That was the question put by Grosvenor Asia Pacific recently: in the wake of “Abenomics,” the economic reforms introduced by Prime Minister Shinzo Abe involving an initial ¥10.3 trillion fiscal stimulus package in 2012, followed by a further ¥18.6 trillion package in 2013, many people believe that Tokyo is one of the most attractive destinations for international investors, not least because various factors, including a fall in the value of the yen, have made Tokyo a much cheaper prospect than other cities in the Far East.

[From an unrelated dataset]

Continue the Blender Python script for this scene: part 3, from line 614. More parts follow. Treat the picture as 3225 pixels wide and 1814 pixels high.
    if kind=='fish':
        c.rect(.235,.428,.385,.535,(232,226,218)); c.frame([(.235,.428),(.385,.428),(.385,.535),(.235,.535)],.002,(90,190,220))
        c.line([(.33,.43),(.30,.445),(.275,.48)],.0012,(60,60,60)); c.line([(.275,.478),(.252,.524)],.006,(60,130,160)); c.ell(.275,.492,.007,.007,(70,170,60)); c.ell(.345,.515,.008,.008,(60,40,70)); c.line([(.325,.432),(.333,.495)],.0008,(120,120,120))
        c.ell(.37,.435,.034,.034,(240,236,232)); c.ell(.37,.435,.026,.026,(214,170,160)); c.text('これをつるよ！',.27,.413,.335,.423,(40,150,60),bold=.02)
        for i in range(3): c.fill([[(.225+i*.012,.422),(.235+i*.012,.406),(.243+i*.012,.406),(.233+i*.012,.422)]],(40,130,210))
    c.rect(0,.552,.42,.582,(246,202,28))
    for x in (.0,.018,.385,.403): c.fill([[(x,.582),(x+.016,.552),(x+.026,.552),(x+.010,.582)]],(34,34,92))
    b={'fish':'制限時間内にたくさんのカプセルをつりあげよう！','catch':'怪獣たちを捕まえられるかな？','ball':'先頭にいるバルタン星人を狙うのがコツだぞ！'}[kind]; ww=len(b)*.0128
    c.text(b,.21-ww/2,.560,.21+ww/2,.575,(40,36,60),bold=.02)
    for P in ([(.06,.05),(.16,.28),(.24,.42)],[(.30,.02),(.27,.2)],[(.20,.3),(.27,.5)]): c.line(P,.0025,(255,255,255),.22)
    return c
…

“Monetary stimulus has sharply weakened the yen, strengthened exports and driven share prices higher,” says Nick Loup, chief executive of Grosvenor Asia Pacific.  “Both short and long term interest rates have dropped to historically low levels, while business confidence is near an all time high. Expectations are on the upswing; with surging profitability, companies are expanding, hiring and raising wages. Consumers are spending more, buttressed by wage increases and rising inflationary expectations. The near 70 per cent surge in stock prices reflects this obvious turnaround in confidence.”

 

The effects of Abenomics

 

All of this, clearly, had had a hugely positive impact of the real estate market, both commercial and residential, with investors from all over the world favouring Tokyo.  “Demand is rising: interest in the Tokyo housing market has been picking up since the beginning of 2012,” says Loup.  “For the first time in many years, Japanese people are starting to view for-sale homes as a viable investment as well as providing a place to live.  Since July 2013, more than 80 per cent of newly developed homes have gone under the purchase contract within one month.  The level of uncontracted units outstanding is nearing its lowest point in a decade.”

But it is not only Japanese buyers who have been tempted back into the market: foreign investors are interested as well.  “Foreign demand has picked up: rising housing valuations across many Asian cities has driven buyers to consider alternative investment locations,” says Loup.  “High net-worth buyers in China, Taiwan, Hong Kong and Singapore are looking at residential property in Tokyo, where prices – though on the rise – are still less than half those in Hong Kong.”

And then, of course, there is the favourable exchange rate. “Another factor driving foreign demand for Tokyo housing stock is the nearly 20 per cent depreciation of the yen under Abe’s economic policies, with further depreciation expected,” Loup continues. “London’s most recent surge in growth was driven in part from the Euro-zone crisis, which drew overseas capital as a safe have for investment. In a similar manner, Tokyo is likely to benefit from slower economic growth in China and general uncertainty across emerging markets.”

 

Major international interest

 

Jun Homma, Deputy Editor, Head of International Service, Nikkei Real Estate Market Report, is similarly bullish about the Tokyo market. “Asian investors from mainland China and Taiwan are actively buying condominiums in Tokyo because of currency issues,” he says.  “On top of that, Japan is a huge market in Asia. If, say, a pension fund in the US is required to place big money somewhere in the region, then Japan is bound to benefit from that.”  Demographics provide another reason that Japan is attractive: although ageing at the moment, influx of population into the urban areas is forecasted to continue for the foreseeable future.  “The Tokyo Olympics games in 2020, the inter-city bullet train slated to operate in 2027 at 500km an hour, these are also attractive propositions,” he says.

Homma points out that land prices may still be falling in rural areas, but are very much rising in cities including Tokyo and Osaka, where there are very many developments going on, especially in central Tokyo. “Abenomics and the Bank of Japan want to pump up the Japanese economy by increasing asset prices,” he says.  “They plan to get out from 20 years of deflation, which means it is accepted across the board that asset prices will go up.”  He points out that yields for properties in central Tokyo are dropping: before Abenomics, they were 5 to 5.5 per cent, and are now around 4 per cent. But because of relatively low borrowing costs this still compares favourably to the other major cities in the Far East.

 

Big funds take a bite

 

Commercial properties are also sought after by the big funds such as Blackstone or Lone Star and although prices have been rising, these remain very attractive in central Tokyo. Residential, meanwhile, offers the stability that investors elsewhere in the world had been looking for in London.  “European insurance funds, for example, are looking for rental condos to provide a stable income,” he says.